[KLUG Members] Disk partition
Jamie McCarthy
members@kalamazoolinux.org
Sat, 29 Dec 2001 19:35:19 -0500
awilliam@whitemice.org (Adam Williams) writes:
> >I have a 20Gb drive that I run Linux on. Is there a performance
> >reason to carve the disk up into
> >/
> >/home
> >/usr
> >/var
> >/tmp
> >/...
I have a server that's just / and swap cause it's simpler. I have
a laptop with a zillion partitions because I want to minimize my
chances of file damage if it locks up or the battery gets yanked
at the wrong time.
Right around now I'm wishing I'd put the server's /home on a
separate partition because it would save a lot of time changing to a
new distro (I'm sick of Red Hat, Debian rulez! :)
> >Is it acceptable to have just a swap partition and a "/"
> >partition?
>
> Yes. For regular "desktop power user" this works just fine. It
> can hurt alot if you'll be hosting multiple simultaneous users.
Agreed...
> >And on the subject of swap space, is the general rule to create a swap space
> >1.5 times the amount of RAM in the machine?
>
> There is no general rule.
At this point I go with 1x, because all my machines have tons of
RAM. It's silly to build a machine of any decent quality these days,
with less than a gigabyte of RAM (under $100). The 1x, 2x, 3x rules
are from the days when machines had 8 or 16 MB RAM and you paid $500
for it. They're just rules of thumb and they're outdated -- because
RAM and disk got 1000x cheaper, but only 5x faster.
The problem with having a gigabyte of swap is that any machine can
swap out about 50 MB, maybe even 100 MB of stuff, without any harmful
effects.
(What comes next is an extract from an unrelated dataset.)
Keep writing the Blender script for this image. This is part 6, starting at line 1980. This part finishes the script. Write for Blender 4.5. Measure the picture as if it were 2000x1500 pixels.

But if your machine is *doing* anything, once you get about
100 MB of *active* RAM swapped out, it'll just lock up.
It's best to cram a ton of RAM in and then set it up so it won't
ever run out. But if some process does suck more RAM than you have,
you need to ask yourself, what would you prefer the system do? If
you have too little swap, the kernel will kill some processes for
you, which isn't great. But if you have too much swap, the machine
will just completely lock up and you won't even be able to ssh in;
you may end up having to hit the power switch.
> If you want to edit hires photos in GIMP on a regular basis, edit
> CAD drawings, play with SQL databases go with 2x.
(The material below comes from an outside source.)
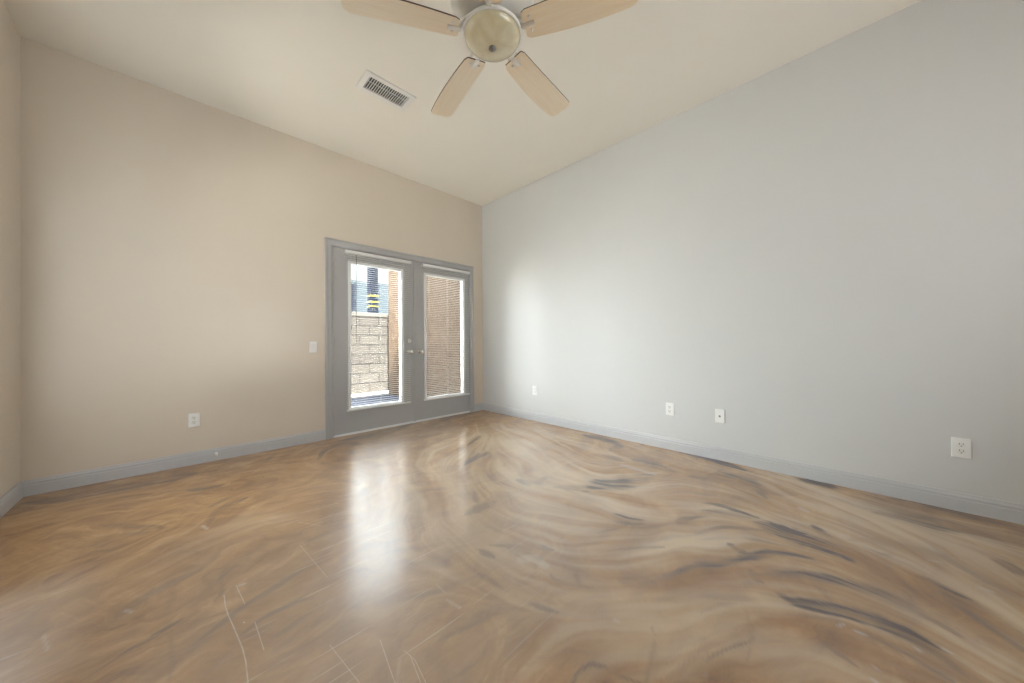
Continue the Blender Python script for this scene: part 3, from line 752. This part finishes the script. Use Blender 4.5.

If your SQL server is loaded enough to go deeply into swap, then
unless its load goes down by itself, it's never coming back, and
probably in a matter of minutes you'll hit one of the two scenarios
I just described...
My personal rule of thumb is:
under 64 MB RAM: 2x or 3x RAM
under 128 MB RAM: 2x RAM
under 512 MB RAM: 1x RAM, minimum 128 MB
over 512 MB RAM: 512 MB
...because even if you have 16 GB of physical RAM, if your machine
is working hard enough to go 512 MB into swap, it's in deep trouble.